Действительно, Гюго, который с гордостью выставлял себя образцовым мужем и отцом, больше не принадлежал своей семье. Нужно было, чтоб драма «Эрнани» любой ценой имела успех, так как судебные тяжбы и хлопоты поглотили все сбережения супругов. Адель, у которой кошелек опустел, всей душой предалась этой спасительной битве, сражаясь рядом с мужем. Провал «Эми Робсар» показал им всю опасность театральных козней, и Гюго твердо решил захватить собственными своими войсками зрительный зал Комеди Франсез в вечер первого представления. А войск у него было достаточно. Каждый начинающий художник питал честолюбивое стремление выступить на защиту самого крупного поэта Франции от рутинеров, проповедников классицизма. «Разве не было естественным противопоставить дряхлости – молодость, лысым черепам – пышные гривы волос, косности – энтузиазм, прошлому – будущее?» У Жерара де Нерваля, на которого возложили вербовку легионов, карманы полны были квадратиками красной бумаги, на которых стоял таинственный гриф: «Hierro». Это был клич альмогаваров: «Hierro despertata!» («Шпага, пробудись!»)
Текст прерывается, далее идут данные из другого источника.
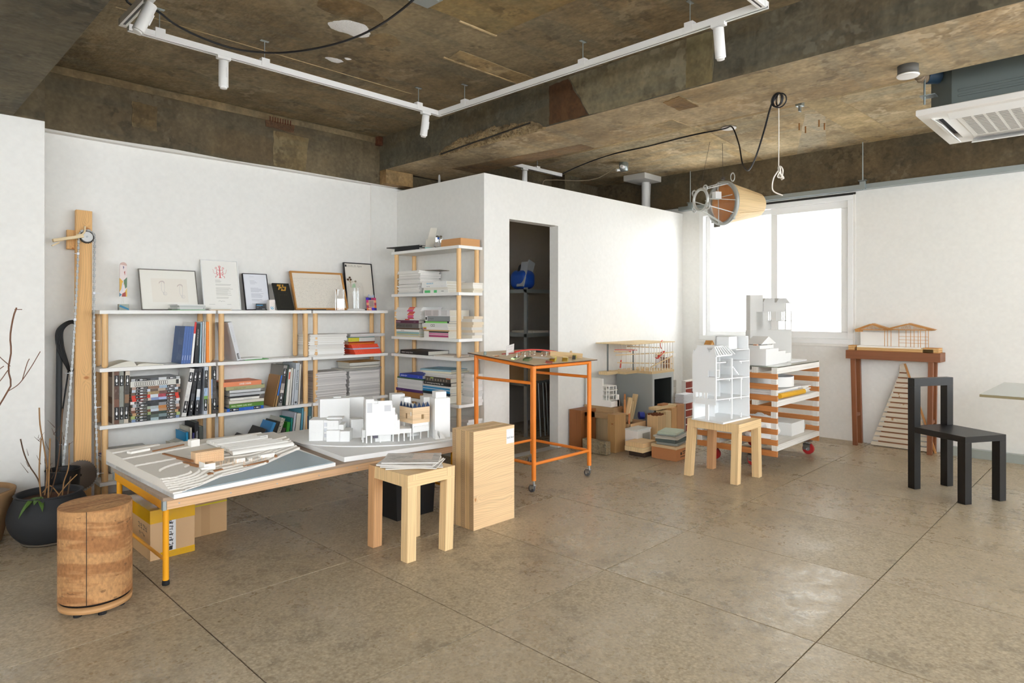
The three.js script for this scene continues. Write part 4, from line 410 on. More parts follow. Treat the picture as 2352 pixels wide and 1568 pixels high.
// white city block model
{
  const o = thing('city_block_model', 'white city block model with one small timber-faced building under a zigzag blue roof', 'architectural model', [0, 0.417, 0]);
  mesh('base_board', slab([[1.985, -3.285], [2.86, -3.16], [3.0, -4.2], [2.06, -4.25]], 0, 0.028), foam, o);
  const curb = [[1.99, -3.95], [2.012, -3.75], [2.086, -3.605], [2.21, -3.462], [2.398, -3.325], [2.553, -3.262], [2.763, -3.235], [2.87, -3.232]], cv = new THREE.CatmullRomCurve3(curb.map(([x, z]) => V3(x, 0, z))).getPoints(40).map((p) => [p.x, p.z]);
  mesh('pavement_board', slab([...cv, [3.0, -4.18], [2.05, -4.23]], 0.028, 0.034), foam, o);
  const y0 = 0.034, grp = (name, x, z, yaw, parts, m = foam) => { const q = merge(parts); q.rotateY(yaw); q.translate(x, y0, z); return mesh(name, q, m, o); };
  const sub = (p, name, x, z, yaw, parts, m) => { const q = merge(parts); q.rotateY(yaw); q.translate(x, y0, z); return mesh(name, q, m, p); };
  const b = (x0, y0_, z0, x1, y1, z1) => bx(x0, y0_, z0, x1, y1, z1, 0.0008);
  // tall slab at the back left
  grp('model_building', 2.16, -3.87, -0.42, [b(0, 0, -0.12, 0.19, 0.252, 0), b(0.09, 0.252, -0.09, 0.14, 0.258, -0.04)]);
  // low stepped building at the front left
  { const p = grp('model_building', 2.06, -3.83, -0.72, [b(0, 0, -0.13, 0.09, 0.133, 0), b(0.09, 0, -0.13, 0.115, 0.13, -0.008), b(0.115, 0, -0.13, 0.185, 0.128, 0), b(0.185, 0, -0.13, 0.215, 0.1, -0.01), b(0.115, 0, 0, 0.2, 0.07, 0.03), b(0.2, 0, -0.1, 0.262, 0.066, 0.035), b(0.1, 0.128, -0.12, 0.2, 0.14, -0.05)]); for (const y of [0.02, 0.055, 0.09]) sub(p, 'model_window', 2.06, -3.83, -0.72, [b(0.094, y, -0.01, 0.111, y + 0.024, -0.0045)], cm(0xdadce0, 0.3)); for (const [xx, y] of [[0.02, 0.03], [0.055, 0.03], [0.02, 0.08], [0.055, 0.08], [0.135, 0.09], [0.16, 0.09]]) sub(p, 'model_window', 2.06, -3.83, -0.72, [b(xx, y, -0.002, xx + 0.02, y + 0.026, 0.0006)], foam); }
  // tall stepped building in the middle
  { const Yw = -0.5, X0 = 2.275, Z0 = -3.51, p = grp('model_building', X0, Z0, Yw, [b(0, 0.078, -0.12, 0.165, 0.245, 0), b(0, 0.245, -0.12, 0.05, 0.275, 0), b(0.05, 0.245, -0.12, 0.075, 0.262, -0.01), b(0.075, 0.245, -0.004, 0.165, 0.262, 0), b(0.16, 0.245, -0.12, 0.165, 0.262, 0), b(0.165, 0.078, -0.12, 0.182, 0.215, -0.004), b(0.182, 0.078, -0.12, 0.197, 0.17, -0.004), b(0.197, 0.078, -0.12, 0.212, 0.135, -0.004), b(0.212, 0.05, -0.12, 0.285, 0.078, 0), b(0, 0.045, -0.12, 0.212, 0.078, 0), b(0.06, 0, -0.12, 0.16, 0.045, -0.03), b(-0.02, 0.03, -0.12, 0, 0.078, -0.03)]);
    for (const x of [0, 0.03, 0.085, 0.165, 0.2, 0.235, 0.275]) sub(p, 'model_column', X0, Z0, Yw, [b(x, 0, -0.008, x + 0.008, 0.05, 0)], foam);
    sub(p, 'model_column', X0, Z0, Yw, [b(-0.02, 0, -0.12, -0.012, 0.03, -0.112), b(-0.02, 0, -0.035, -0.012, 0.03, -0.03)], foam);
    for (const [x, y, w, h] of [[0.008, 0.19, 0.03, 0.06], [0.115, 0.195, 0.04, 0.038]]) sub(p, 'model_window', X0, Z0, Yw, [b(x, y, -0.002, x + w, y + h, 0.0008)], cm(0xd4d5d8, 0.25));
    for (let f = 0; f < 4; f++) for (const x of [0.004, 0.03, 0.06, 0.09, 0.118, 0.14]) sub(p, 'facade_panel', X0, Z0, Yw, [b(x, 0.083 + f * 0.027, 0, x + 0.022, 0.105 + f * 0.027, 0.0012)], foam);
    sub(p, 'model_window', X0, Z0, Yw, [b(0.045, 0.022, -0.035, 0.078, 0.045, -0.029)], cm(0x6a6672, 0.3)); }
  // timber building on a white ground floor
  { const X0 = 2.545, Z0 = -3.385, w = 0.125, d = 0.12, p = grp('model_building', X0, Z0, -0.06, [b(0, 0.045, -d, w, 0.072, 0), b(0.03, 0, -d, w, 0.072, -d + 0.01), b(0, 0.1, -d, w, 0.104, 0), b(0.0, 0.072, -0.008, w, 0.1, -0.003), b(0, 0, -d, 0.004, 0.1, -d + 0.02)]);
    for (const x of [0, 0.058, w - 0.007]) sub(p, 'model_column', X0, Z0, -0.06, [b(x, 0, -0.007, x + 0.007, 0.047, 0)], foam);
    const wd = wood(0xedcfa8, false, { roughness: 0.7 });
    sub(p, 'timber_box', X0, Z0, -0.06, [b(-0.004, 0.103, -d - 0.03, w + 0.004, 0.205, 0.004)], wd);
    for (const [x0, x1] of [[0.01, 0.055], [0.068, 0.113]]) sub(p, 'model_awning', X0, Z0, -0.06, [bar([x0, 0.085, 0.006], [x1, 0.085, 0.006], 0.014, 0.002)], foam);
    sub(p, 'model_window', X0, Z0, -0.06, [b(0.063, 0.128, 0.003, 0.082, 0.158, 0.0046), b(0.088, 0.132, 0.003, 0.0895, 0.158, 0.0046)], cm(0x8d7048, 0.3));
    sub(p, 'model_window', X0, Z0, -0.06, [b(-0.0046, 0.13, -0.075, -0.003, 0.165, -0.06)], cm(0x8d6a40, 0.3)); sub(p, 'model_window', X0, Z0, -0.06, [b(-0.0046, 0.152, -0.02, -0.003, 0.178, -0.012)], foam);
    const tri = (a, bb, c) => { const q = new THREE.BufferGeometry(); const n = V3(0, 0, 0); void n; q.setAttribute('position', new THREE.Float32BufferAttribute([...a, ...bb, ...c, ...a, ...c, ...bb], 3)); q.setAttribute('uv', new THREE.Float32BufferAttribute(new Float32Array(12), 2)); q.computeVertexNormals(); return q; };
    const blue = std(0x35507a, { roughness: 0.5 }); const Rf = [], Wf = []; const yb = 0.205, yt = 0.238;
    const run = (ax, az, bxx, bz, n, inx, inz) => { for (let i = 0; i < n; i++) { const p0 = [ax + (bxx - ax) * i / n, yb, az + (bz - az) * i / n], p1 = [ax + (bxx - ax) * (i + 1) / n, yb, az + (bz - az) * (i + 1) / n], m = [(p0[0] + p1[0]) / 2, yt, (p0[2] + p1[2]) / 2], q = [m[0] + inx, yb + 0.004, m[2] + inz]; Rf.push(tri(p0, p1, m)); Wf.push(tri(p0, m, q), tri(m, p1, q)); } };
    run(-0.004, 0.004, w + 0.004, 0.004, 4, 0, -0.06); run(-0.004, -d - 0.03, -0.004, 0.004, 4, 0.06, 0);
    sub(p, 'blue_roof', X0, Z0, -0.06, Rf, blue); sub(p, 'roof_slopes', X0, Z0, -0.06, Wf, foam);
    sub(p, 'roof_house', X0, Z0, -0.06, [b(0.0, 0.205, -0.15, 0.05, 0.262, -0.1)], foam); }
  grp('model_building', 2.685, -3.335, -0.38, [b(0, 0, -0.12, 0.105, 0.255, 0), b(0.012, 0.255, -0.1, 0.085, 0.297, -0.02), b(0.002, 0.255, -0.118, 0.103, 0.258, -0.002)]);
  grp('model_building', 2.64, -3.3, -0.3, [ext([[0, 0], [0.03, 0.0], [0.0, 0.06]], 0.05).translate(0.02, 0, -0.05), ext([[0, 0], [0.04, 0.0], [0.0, 0.045]], 0.04).translate(0.05, 0, -0.04)].map((q) => uvm(q)));
  for (const [x, z, w, h, d] of [[2.37, -3.9, 0.12, 0.24, 0.1], [2.5, -3.75, 0.1, 0.2, 0.1], [2.62, -3.72, 0.09, 0.255, 0.09], [2.3, -3.72, 0.08, 0.12, 0.08], [2.8, -3.6, 0.1, 0.23, 0.1]]) grp('model_building', x, z, -0.4, [b(0, 0, -d, w, h, 0)]);
}
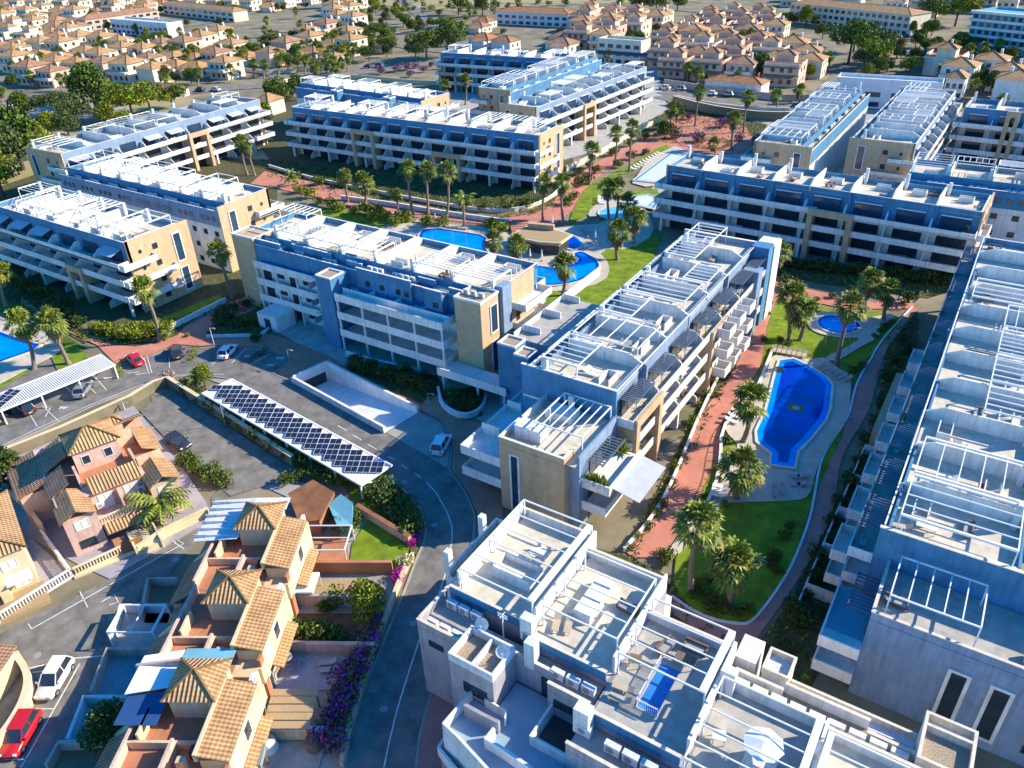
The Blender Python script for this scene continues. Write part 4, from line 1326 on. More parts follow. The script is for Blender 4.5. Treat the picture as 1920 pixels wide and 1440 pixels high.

И теперь уж Сент-Бёв, являясь ежедневно в три часа дня с визитом к госпоже Гюго, неизменно находил ее в окружении растрепанных юношей, склонявшихся вместе с ней над планом зрительного зала. Женщины чтут полководцев, и Адель увлеклась сражением, тем более что от исхода битвы зависела слава ее супруга и материальное положение семьи. Ей было только двадцать пять лет; понукаемая молодыми энтузиастами, она словно очнулась внезапно от обычной своей задумчивости. Разумеется, молодое воинство приветливо встречало «верного Ахата», соратника и учителя. «A-а, это вы, Сент-Бёв, – говорила Адель. – Здравствуйте, садитесь. А мы видите в какой горячке…» Сент-Бёва приводило в отчаяние, что ему больше не удается побыть с нею наедине, он ревновал ее к этим красивым юношам, у него зарождалось смутное раздражение против Гюго, который так доверчиво рассчитывал, что Сент-Бёв расхвалит в газетах его драму, меж тем как в глубине души критик терпеть не мог ее напыщенности. Вместе с тем он чувствовал, что сам-то он не способен создать такой неистовый поток страстей, как в «Эрнани», и считал это унизительным для себя, да, впрочем, ему и не хотелось быть на это способным, и он вообще был против всей этой затеи. Неудивительно, что он ходил унылый, подавленный, видя, как гнездо, в котором он нашел себе приют, стало «таким шумным и полным всякого мусора. Да что ж это такое! Нельзя больше уединиться тут с любимыми людьми! Ах, как это печально, как печально!..».